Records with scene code
<<<<
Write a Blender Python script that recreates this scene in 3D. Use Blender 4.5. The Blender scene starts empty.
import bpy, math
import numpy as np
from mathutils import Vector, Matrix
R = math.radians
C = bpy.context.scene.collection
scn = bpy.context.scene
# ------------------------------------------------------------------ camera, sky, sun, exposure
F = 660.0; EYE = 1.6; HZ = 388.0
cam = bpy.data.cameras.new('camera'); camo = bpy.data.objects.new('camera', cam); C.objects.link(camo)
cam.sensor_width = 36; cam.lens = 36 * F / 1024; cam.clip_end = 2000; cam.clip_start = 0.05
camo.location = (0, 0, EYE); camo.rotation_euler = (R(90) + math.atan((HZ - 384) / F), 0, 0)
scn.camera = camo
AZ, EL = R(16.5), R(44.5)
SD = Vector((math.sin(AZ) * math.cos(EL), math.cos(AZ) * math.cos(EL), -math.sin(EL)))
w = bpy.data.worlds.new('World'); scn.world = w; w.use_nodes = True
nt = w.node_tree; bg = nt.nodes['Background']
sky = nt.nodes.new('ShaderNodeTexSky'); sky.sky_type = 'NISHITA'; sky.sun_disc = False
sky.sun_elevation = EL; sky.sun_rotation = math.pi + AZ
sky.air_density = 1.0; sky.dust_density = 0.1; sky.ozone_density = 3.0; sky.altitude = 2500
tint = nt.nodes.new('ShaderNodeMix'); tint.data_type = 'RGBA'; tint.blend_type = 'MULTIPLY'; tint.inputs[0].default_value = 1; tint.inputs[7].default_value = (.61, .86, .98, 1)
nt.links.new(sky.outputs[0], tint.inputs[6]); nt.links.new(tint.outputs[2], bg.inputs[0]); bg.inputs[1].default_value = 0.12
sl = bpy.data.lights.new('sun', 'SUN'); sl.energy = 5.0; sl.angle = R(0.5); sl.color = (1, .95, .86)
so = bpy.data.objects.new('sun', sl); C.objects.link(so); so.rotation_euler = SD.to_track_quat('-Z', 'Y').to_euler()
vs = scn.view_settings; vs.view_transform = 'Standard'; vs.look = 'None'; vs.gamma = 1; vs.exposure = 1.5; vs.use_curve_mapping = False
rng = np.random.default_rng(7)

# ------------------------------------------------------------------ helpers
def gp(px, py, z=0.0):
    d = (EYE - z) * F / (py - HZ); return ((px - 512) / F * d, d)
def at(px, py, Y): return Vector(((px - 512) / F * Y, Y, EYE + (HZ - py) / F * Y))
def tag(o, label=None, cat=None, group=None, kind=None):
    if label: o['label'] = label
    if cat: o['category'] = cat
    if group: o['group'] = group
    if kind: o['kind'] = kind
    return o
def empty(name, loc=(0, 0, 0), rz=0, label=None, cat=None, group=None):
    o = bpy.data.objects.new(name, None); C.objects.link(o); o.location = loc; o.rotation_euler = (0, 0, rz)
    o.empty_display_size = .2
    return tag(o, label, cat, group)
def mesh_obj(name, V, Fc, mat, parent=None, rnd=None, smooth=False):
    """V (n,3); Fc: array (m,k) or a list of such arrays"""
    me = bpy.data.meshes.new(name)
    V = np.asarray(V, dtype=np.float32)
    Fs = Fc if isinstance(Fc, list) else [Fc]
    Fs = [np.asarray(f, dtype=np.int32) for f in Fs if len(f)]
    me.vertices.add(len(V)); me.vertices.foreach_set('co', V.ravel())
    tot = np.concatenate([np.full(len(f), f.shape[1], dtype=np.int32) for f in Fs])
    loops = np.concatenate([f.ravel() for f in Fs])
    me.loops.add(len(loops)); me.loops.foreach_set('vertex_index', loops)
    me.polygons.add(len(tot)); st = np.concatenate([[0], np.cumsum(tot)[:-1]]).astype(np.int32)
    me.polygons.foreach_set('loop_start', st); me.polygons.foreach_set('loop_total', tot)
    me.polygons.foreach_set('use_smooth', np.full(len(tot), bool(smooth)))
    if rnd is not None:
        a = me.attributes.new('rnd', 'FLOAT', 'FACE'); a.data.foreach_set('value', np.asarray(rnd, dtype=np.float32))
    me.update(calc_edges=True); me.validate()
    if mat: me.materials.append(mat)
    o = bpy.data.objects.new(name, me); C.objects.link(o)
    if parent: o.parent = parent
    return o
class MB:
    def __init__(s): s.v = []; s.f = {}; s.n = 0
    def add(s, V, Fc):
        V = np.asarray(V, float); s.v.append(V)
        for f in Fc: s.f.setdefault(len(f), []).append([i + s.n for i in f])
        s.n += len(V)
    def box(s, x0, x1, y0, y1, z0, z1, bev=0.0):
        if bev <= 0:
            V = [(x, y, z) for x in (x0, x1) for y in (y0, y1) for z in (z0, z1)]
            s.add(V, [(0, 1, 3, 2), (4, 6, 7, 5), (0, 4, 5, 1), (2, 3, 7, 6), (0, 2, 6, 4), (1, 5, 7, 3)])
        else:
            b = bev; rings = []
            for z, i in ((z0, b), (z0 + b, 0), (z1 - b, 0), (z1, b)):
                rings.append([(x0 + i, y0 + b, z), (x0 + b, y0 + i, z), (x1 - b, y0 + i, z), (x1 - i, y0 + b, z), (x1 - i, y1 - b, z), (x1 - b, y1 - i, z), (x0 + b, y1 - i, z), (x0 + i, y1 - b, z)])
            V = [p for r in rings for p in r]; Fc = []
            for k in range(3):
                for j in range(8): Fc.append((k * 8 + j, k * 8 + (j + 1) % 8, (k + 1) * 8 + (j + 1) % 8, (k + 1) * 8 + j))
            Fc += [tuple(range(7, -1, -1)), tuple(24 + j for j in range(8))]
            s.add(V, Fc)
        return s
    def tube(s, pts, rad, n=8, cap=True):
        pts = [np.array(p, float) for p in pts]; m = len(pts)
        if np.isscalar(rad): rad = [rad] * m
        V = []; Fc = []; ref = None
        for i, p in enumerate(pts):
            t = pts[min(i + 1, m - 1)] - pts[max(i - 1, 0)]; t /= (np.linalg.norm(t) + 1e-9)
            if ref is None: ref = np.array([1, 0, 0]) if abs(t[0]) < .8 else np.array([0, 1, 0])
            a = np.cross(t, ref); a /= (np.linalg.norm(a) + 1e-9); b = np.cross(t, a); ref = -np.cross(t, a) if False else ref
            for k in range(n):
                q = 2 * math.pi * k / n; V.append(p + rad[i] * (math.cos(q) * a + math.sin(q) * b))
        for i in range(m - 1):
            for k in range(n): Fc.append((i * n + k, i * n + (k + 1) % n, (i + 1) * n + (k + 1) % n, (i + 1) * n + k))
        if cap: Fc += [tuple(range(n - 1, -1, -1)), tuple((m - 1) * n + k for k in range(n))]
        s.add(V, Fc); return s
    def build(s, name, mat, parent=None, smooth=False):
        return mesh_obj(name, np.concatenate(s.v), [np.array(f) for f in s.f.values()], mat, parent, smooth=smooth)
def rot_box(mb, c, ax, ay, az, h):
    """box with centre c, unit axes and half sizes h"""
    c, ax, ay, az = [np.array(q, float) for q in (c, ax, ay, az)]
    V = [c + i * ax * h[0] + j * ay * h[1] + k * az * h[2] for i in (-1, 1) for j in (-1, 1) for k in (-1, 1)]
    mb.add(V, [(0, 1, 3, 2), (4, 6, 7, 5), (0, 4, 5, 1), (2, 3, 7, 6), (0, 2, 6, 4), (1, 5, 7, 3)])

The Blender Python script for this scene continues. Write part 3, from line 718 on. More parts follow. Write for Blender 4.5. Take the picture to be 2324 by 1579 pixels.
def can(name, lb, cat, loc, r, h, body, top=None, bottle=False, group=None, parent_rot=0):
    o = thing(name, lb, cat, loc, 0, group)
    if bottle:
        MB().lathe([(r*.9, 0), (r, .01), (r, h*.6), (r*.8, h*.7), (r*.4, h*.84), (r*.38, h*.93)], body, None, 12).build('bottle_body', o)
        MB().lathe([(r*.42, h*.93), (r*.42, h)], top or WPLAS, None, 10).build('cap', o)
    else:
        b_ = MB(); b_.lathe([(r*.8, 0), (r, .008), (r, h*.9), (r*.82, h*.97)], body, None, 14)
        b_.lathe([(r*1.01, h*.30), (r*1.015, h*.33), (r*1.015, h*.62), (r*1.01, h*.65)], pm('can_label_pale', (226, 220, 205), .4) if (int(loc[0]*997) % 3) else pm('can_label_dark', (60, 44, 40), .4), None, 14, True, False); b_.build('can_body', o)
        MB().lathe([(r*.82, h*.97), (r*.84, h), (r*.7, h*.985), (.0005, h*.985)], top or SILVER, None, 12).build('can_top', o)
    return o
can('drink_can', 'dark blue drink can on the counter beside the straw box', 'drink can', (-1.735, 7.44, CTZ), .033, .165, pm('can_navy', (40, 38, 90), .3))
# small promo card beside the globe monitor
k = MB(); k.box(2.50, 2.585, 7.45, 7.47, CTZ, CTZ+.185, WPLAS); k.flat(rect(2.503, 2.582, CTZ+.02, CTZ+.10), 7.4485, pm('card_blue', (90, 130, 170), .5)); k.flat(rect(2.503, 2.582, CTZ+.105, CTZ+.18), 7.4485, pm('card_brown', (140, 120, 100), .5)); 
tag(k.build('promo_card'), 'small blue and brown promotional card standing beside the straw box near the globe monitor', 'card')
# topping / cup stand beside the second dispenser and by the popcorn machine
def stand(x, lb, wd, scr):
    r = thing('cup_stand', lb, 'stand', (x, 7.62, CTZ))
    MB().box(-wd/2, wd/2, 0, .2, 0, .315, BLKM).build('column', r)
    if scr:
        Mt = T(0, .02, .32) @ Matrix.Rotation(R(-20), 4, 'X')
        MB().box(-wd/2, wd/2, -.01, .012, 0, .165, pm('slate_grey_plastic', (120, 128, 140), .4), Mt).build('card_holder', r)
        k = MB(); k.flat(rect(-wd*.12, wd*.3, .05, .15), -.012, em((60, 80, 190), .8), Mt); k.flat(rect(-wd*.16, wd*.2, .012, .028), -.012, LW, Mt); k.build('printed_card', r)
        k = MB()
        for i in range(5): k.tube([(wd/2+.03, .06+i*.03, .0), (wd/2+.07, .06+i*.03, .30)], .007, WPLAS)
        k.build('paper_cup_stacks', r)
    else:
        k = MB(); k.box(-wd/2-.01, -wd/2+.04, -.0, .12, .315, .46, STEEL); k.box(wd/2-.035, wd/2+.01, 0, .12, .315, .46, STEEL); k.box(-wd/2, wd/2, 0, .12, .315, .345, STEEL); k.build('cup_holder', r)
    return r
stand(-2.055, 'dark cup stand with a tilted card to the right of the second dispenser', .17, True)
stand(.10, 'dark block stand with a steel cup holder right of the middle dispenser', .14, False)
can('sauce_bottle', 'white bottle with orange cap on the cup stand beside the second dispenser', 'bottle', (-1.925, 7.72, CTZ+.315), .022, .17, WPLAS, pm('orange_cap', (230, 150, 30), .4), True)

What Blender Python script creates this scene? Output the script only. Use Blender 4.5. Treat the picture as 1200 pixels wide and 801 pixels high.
>>>>
Directive:
Report how many lines of the entries hold the word "from". Nothing else is needed.

Problem solution:
2